Malheureusement, si Élisabeth et même François-Joseph s’amusaient beaucoup grâce à leur hôte, il n’en allait pas de même du reste de la cour, et singulièrement de l’élément le plus âgé, qui trouvait le shah impossible.

Ainsi du comte Crenneville, ancien aide de camp de l’empereur devenu son premier gentilhomme de la chambre. C’était un homme déjà âgé, austère et plein de morgue, qui accepta comme son dû la charge de s’occuper personnellement de l’invité persan.

Hélas, le pauvre homme crut mourir d’apoplexie quand, devant accompagner Nasir-Al-Din dans une promenade au Prater en voiture découverte, il se vit offrir, au lieu de la place qu’il escomptait auprès du souverain, celle qui se trouvait libre auprès du cocher sur le siège de la voiture. Puis, comme le soleil, très ardent, incommodait Sa Majesté, on lui tendit, avec un bon sourire, une grande ombrelle blanche qu’il fut poliment prié d’ouvrir et de tenir au-dessus de l’auguste tête.

Inutile de préciser qu’à peine rentré au palais, Crenneville se fit porter malade, refusant de passer une heure de plus auprès d’un tel hurluberlu.

Ainsi, également, des vieilles dames qui avaient composé la cour de l’archiduchesse Sophie. Le 12 août, à Schönbrunn, après la grande fête et le feu d’artifice, lorsque la comtesse Göess, première dame d’honneur, voulut, à l’heure du thé, lui présenter ces vénérables dames, le shah regarda la première lui faire sa révérence. Puis, considérant avec horreur la file qui attendait, il revint à la comtesse et, avec une grimace des plus significatives :

— Merci ! Assez ! fit-il seulement.

Il n’est si bonne compagnie qui ne se quitte, cependant, et vint le jour du départ de Nasir-Al-Din. Au cours de la dernière soirée, le Persan avait ouvert son cœur à Andrassy.

— Je pars avec beaucoup de regrets de quitter cette « déesse », lui dit-il en regardant Élisabeth qui évoluait à quelques pas de lui. C’est la plus belle femme que j’aie jamais vue. Quelle dignité ! Quel sourire ! Quelle beauté… Si jamais je reviens, ce sera uniquement pour la revoir et lui porter mes hommages…
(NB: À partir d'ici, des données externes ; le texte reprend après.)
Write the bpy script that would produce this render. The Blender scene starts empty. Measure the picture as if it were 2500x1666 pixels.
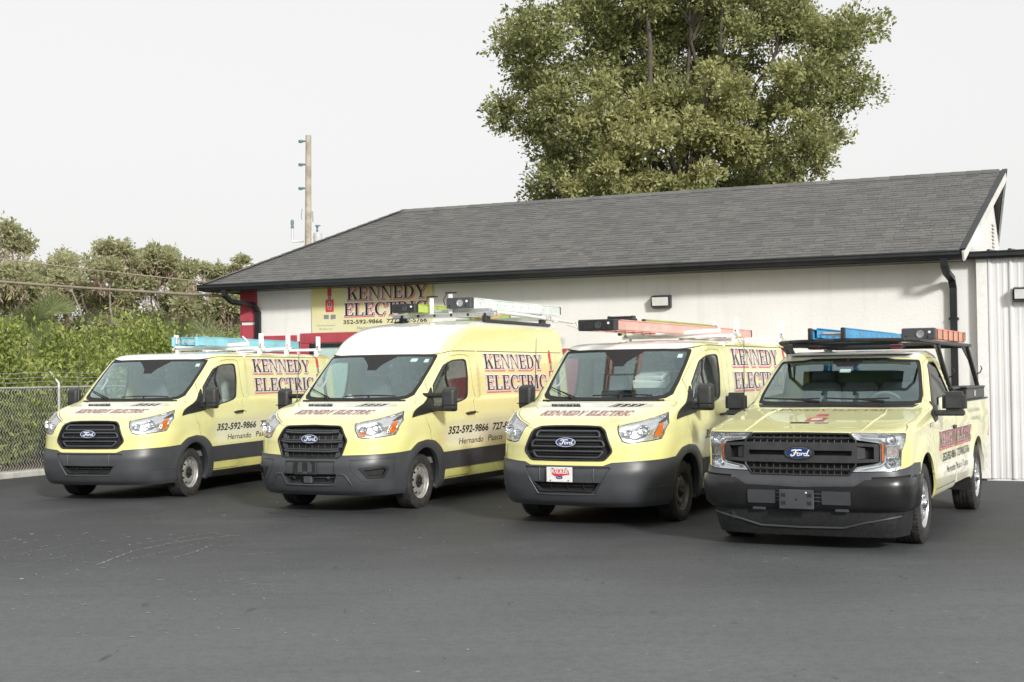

Et, le lendemain, à quatre heures du matin, il faisait réveiller la comtesse Göess pour la charger de remercier encore Sa Majesté et lui confier que son image ne s’effacerait jamais de sa mémoire…

Il ne devait jamais revenir et « Sissi », après en avoir beaucoup ri avec François-Joseph, finit par oublier cet admirateur lointain.